「残像に口紅を」 筒井康隆
残像に口紅を 筒井康隆 中公文庫 1995.4 |
この本は実験小説なので内容はほとんどない。300ページ以上あるのに全く内容はない。でもかなり面白い。どのように実験小説なのかと言うと、使うことのできる音が各章ごとに減っていくのだ。
分かりやすく言うと、冒頭に「世界から言葉が消えていく」とあり、第一章では「あ」が消えている。「アイス」や「あなた」などの単語が使えなくなるのだ。で、50音全てと濁音、半濁音など日本語の全ての音が消えるまで70章弱。
中盤までは半分の音がなくても日本語ってかなり使うことができるのだと実感。終盤は作者もかなり頑張りを見せている。そう言えば、これと似たようなものがかつて「幽○白書」にあったっけ筒井氏の方が先だろうけど。
で、この作品の面白いところをもう一つ。主人公が自分が物語の登場人物であることと、この小説の置かれている状況を理解していると言う点。話の中盤では主人公自らが、この言葉が限られた状況下で情事をするとどう表現されるのかなどと自ら実験的に行動に出たりするのだ。

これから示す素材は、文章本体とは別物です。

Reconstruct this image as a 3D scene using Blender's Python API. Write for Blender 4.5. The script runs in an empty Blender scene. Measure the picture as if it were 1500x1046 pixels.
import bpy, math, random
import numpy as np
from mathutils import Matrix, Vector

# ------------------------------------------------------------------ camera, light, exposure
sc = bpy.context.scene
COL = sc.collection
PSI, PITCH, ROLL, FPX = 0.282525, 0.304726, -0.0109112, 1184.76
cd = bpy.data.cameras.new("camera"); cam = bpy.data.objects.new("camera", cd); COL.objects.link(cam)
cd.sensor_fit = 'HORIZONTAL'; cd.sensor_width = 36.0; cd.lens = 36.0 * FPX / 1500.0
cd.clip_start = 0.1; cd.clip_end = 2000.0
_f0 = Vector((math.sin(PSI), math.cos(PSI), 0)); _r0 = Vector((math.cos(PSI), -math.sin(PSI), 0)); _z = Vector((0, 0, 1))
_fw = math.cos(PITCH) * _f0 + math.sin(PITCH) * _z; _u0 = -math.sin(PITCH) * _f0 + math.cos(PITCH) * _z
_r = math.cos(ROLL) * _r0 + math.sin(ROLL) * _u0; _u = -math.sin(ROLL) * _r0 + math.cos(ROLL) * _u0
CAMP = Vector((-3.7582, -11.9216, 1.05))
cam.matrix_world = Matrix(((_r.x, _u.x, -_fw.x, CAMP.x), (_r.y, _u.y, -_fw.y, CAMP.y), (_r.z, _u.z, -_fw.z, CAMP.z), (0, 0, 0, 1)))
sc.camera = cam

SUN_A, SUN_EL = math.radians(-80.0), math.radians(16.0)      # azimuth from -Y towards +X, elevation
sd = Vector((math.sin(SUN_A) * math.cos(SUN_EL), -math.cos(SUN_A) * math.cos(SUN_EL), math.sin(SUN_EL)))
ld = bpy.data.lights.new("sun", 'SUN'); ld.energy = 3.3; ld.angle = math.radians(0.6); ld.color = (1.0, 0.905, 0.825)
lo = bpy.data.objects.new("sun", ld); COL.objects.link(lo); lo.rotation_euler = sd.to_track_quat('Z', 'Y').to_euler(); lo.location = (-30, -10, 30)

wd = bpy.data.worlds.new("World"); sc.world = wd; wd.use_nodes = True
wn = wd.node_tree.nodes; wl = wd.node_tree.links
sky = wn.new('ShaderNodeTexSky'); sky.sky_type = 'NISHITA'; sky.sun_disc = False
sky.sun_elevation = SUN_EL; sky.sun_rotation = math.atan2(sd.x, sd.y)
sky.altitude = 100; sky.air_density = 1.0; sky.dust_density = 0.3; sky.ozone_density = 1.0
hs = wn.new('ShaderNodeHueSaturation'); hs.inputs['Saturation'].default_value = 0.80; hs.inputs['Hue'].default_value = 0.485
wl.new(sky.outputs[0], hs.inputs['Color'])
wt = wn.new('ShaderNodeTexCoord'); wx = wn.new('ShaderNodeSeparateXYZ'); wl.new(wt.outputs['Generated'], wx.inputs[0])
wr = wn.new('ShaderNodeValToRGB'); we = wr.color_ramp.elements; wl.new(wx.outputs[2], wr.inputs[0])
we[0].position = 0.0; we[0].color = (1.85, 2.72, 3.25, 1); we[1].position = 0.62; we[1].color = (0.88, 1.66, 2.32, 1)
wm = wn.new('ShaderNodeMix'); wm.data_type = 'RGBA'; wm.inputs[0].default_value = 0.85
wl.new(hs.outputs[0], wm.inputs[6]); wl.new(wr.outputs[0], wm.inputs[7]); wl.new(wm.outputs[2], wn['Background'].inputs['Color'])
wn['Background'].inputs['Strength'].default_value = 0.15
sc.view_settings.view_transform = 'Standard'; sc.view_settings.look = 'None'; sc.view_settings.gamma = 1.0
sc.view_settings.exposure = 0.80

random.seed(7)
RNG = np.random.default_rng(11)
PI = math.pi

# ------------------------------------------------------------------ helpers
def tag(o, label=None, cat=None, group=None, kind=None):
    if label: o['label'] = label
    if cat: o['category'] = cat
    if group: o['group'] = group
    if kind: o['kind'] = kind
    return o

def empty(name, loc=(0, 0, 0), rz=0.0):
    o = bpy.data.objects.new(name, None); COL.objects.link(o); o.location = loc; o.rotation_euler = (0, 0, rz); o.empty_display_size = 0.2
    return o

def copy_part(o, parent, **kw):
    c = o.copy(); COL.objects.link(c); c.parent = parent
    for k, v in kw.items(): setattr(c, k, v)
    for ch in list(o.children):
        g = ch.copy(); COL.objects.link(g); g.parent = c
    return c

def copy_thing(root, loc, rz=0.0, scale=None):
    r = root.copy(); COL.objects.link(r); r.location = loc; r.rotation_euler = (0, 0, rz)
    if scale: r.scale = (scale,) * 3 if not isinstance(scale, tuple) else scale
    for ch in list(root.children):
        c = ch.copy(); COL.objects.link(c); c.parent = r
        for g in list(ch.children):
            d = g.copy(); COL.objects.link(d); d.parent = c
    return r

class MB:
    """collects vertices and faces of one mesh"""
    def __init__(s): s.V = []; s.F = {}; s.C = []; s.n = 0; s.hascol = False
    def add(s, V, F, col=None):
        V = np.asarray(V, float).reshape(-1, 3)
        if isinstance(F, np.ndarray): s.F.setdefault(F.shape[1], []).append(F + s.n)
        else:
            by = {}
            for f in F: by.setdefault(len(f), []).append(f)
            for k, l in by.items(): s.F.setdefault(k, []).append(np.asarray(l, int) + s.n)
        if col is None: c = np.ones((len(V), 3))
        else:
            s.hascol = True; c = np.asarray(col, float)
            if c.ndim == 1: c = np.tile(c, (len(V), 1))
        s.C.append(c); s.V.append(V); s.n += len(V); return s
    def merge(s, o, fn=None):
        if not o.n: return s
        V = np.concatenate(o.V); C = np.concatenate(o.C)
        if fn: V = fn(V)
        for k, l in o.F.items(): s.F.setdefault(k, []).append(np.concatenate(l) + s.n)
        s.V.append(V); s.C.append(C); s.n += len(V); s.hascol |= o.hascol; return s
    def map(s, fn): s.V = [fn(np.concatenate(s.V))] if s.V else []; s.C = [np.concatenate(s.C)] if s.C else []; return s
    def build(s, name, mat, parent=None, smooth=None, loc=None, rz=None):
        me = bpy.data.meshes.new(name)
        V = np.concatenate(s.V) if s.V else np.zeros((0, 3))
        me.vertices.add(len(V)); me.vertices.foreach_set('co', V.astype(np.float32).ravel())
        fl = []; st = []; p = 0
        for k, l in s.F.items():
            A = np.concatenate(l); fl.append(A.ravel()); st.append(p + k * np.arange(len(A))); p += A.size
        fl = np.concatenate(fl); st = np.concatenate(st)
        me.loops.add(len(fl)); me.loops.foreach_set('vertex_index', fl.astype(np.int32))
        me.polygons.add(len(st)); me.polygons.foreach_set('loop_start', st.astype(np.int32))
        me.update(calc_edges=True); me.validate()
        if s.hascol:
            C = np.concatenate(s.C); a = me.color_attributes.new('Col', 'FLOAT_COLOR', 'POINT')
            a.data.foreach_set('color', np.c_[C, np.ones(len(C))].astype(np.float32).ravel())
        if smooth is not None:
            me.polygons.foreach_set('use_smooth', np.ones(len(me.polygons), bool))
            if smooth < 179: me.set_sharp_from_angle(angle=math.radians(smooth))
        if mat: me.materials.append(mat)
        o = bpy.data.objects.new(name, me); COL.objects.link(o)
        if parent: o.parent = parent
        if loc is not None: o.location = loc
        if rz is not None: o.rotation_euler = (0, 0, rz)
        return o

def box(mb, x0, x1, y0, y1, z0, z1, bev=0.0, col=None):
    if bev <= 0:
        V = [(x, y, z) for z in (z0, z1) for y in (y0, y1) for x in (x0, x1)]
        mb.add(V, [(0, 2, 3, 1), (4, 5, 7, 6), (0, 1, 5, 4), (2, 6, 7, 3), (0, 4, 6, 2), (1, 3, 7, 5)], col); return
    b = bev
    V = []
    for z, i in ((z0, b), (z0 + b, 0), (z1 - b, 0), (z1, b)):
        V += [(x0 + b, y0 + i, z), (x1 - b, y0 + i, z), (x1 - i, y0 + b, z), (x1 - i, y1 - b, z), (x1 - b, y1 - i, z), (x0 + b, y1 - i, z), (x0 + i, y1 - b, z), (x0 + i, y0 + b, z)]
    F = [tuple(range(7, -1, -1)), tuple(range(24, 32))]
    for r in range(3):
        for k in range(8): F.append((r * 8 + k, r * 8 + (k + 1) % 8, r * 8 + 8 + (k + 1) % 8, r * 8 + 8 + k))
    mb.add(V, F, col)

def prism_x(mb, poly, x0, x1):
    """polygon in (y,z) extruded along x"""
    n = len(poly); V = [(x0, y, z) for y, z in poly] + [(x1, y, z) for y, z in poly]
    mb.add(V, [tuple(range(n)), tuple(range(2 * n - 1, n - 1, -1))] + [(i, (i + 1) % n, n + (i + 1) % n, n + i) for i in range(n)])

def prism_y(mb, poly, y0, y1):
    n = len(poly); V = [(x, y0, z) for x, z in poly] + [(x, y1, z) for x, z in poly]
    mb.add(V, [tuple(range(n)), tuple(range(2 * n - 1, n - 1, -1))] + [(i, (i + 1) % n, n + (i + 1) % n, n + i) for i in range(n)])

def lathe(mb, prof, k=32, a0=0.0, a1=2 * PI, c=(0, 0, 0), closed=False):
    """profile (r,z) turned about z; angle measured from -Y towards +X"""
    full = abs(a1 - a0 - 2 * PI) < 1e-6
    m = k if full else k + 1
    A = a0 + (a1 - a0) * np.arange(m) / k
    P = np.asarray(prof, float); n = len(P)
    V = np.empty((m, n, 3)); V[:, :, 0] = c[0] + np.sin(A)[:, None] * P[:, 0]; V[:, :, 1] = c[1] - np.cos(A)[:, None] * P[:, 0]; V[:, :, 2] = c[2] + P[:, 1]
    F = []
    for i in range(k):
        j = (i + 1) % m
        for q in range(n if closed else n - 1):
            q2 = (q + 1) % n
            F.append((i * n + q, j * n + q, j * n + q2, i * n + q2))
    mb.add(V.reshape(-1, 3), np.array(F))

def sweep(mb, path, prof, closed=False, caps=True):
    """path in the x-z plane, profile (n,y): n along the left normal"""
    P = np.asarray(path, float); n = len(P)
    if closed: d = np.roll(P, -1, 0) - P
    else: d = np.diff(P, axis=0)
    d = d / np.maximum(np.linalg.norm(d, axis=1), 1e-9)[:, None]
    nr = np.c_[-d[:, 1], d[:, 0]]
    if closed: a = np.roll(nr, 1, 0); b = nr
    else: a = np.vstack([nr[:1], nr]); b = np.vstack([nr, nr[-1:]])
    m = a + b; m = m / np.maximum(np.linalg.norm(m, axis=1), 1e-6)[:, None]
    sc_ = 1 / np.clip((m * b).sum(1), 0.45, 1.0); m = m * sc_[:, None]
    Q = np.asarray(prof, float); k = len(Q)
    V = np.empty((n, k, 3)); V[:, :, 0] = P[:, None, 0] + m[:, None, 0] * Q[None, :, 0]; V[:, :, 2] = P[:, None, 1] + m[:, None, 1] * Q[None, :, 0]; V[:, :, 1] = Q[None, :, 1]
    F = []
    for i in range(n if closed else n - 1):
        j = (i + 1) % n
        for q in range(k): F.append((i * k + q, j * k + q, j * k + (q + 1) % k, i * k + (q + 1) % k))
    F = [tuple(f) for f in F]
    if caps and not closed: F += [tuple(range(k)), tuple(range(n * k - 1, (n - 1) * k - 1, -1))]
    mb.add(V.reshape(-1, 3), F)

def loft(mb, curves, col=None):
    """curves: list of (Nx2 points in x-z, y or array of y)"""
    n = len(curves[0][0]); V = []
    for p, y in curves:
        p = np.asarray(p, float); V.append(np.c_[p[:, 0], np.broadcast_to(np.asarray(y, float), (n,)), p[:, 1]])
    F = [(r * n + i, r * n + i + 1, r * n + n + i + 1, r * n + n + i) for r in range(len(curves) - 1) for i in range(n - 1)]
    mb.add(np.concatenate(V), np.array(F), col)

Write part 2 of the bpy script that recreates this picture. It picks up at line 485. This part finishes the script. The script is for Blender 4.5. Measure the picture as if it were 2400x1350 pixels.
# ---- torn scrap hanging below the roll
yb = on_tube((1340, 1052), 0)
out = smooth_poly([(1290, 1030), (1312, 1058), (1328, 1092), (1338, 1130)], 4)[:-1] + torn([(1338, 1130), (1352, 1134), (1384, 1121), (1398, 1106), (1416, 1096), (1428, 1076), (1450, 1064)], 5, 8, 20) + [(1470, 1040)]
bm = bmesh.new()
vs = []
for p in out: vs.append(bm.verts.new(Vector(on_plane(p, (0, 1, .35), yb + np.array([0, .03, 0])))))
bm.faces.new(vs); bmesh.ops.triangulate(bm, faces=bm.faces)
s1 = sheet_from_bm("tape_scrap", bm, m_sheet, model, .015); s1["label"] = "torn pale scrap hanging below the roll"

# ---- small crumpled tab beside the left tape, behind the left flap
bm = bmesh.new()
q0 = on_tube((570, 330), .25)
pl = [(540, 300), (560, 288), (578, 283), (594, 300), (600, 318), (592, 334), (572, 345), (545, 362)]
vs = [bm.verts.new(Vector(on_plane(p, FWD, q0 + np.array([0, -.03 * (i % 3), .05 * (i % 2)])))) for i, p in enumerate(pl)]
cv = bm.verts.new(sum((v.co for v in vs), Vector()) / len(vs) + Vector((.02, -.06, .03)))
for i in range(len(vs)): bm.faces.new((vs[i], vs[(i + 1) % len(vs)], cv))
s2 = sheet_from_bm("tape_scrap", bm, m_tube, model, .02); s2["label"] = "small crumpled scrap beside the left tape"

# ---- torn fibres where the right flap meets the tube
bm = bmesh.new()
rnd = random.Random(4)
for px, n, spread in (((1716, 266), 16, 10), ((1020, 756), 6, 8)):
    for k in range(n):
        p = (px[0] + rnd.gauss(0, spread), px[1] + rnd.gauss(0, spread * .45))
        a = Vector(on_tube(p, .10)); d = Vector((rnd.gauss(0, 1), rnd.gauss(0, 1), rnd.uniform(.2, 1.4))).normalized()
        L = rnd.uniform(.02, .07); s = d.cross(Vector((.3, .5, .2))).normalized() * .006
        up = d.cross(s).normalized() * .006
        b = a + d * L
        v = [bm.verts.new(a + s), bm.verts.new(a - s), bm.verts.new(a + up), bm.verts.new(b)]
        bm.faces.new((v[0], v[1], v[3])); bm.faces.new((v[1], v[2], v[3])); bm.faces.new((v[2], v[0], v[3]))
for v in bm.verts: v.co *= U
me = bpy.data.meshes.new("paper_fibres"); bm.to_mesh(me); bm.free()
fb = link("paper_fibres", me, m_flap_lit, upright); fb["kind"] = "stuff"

言葉が消えるとその言葉で表現できる物体も世界から消えてしまう。全ての音を消していくので、7,8ページくらいで一つの章が終わり、次の章ではまた一つの音が使われなくっているので次の7,8ページで現れる新しい世界を読みたくなり読む手が止まらなくなる作品。
物語としては主人公のなんともない日常があるだけで全くストーリー性はないがここまで読ませた作者の発想に脱帽ですね。英語でやるならアルファベットが1つづつ消えていって全26章といったところでしょうか。